If the team can supply him with good ball - not hoofed up from far down the pitch but angled balls from the last third and crosses from behind the defence - then Cascarino should cause the Belgians a good many problems. Even when he doesn't win a ball, he has a tendency to make it difficult for a defender to take it cleanly, so it is important to target him effectively so that he has the opportunity to cause problems.

That means that, if Kennedy plays, McCarthy will need to get a disciplined performance from him and he will have to play out wide on the left where he can run at people and, I hope, get to the line.
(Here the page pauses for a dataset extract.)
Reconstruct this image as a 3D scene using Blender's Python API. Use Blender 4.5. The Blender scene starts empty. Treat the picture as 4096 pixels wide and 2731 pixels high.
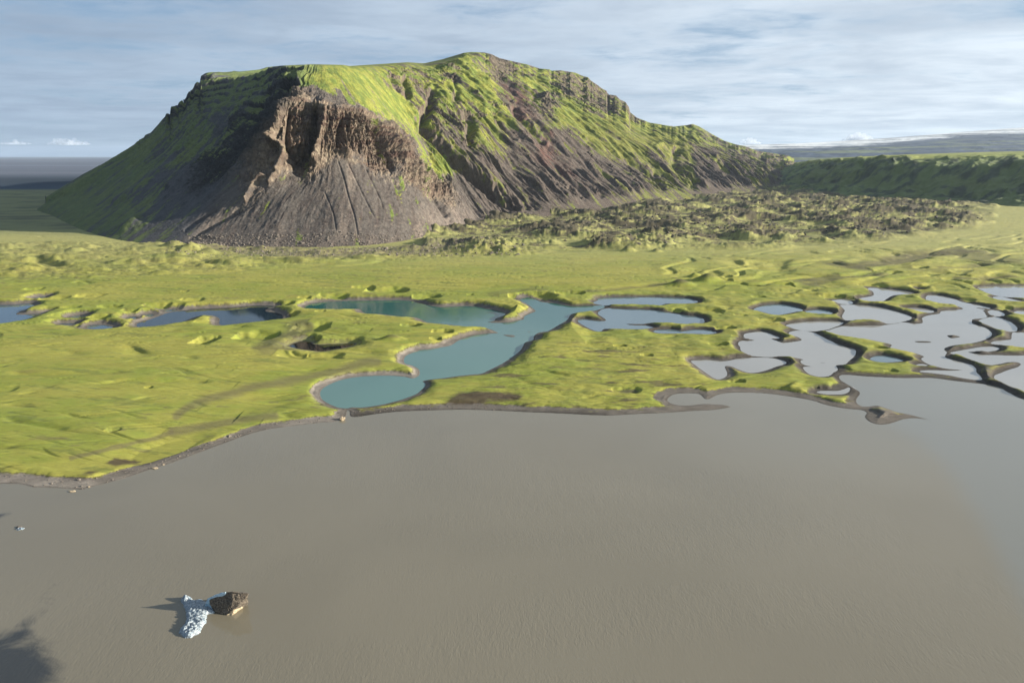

On the other hand, McCarthy might opt to play Houghton inside slightly, with Gary Kelly given space to run in midfield where he has been doing very well for Leeds over the past few weeks.

We are fortunate that in the Premiership over the past few seasons there has been so many tactical switches at club level that many of our players have become used to playing different roles. There is a greater flexibility than we have had perhaps at any time previously, but the players this evening must know precisely what their part in the plan is and they must stick to it.

They should be helped by the atmosphere. It is the biggest game to be played here for a while and that will undoubtedly make a difference. The crowd is very different for a big game and the players always sense that. As professionals, they know they have to raise their games anyway, but having the crowd behind them as it undoubtedly will be this evening will certainly be a help.

The Belgians will, of course, be looking to raise their game. Their qualifying group performance was highly respectable, with only Holland managing to beat them. And, in the likes of Franky Van Der Elst, Filip De Wilde and Marc Wilmots, they have some experienced players who are capable of having a major influence on the eventual outcome of this tie.

Even so, we should be positive. Whatever happens this evening, the final whistle will only signal the half-way point in the tie. But if we play well, do what we do best and unsettle them from the outset, by 9.15 we could be a good deal further than 50 per cent of the way to the World Cup finals.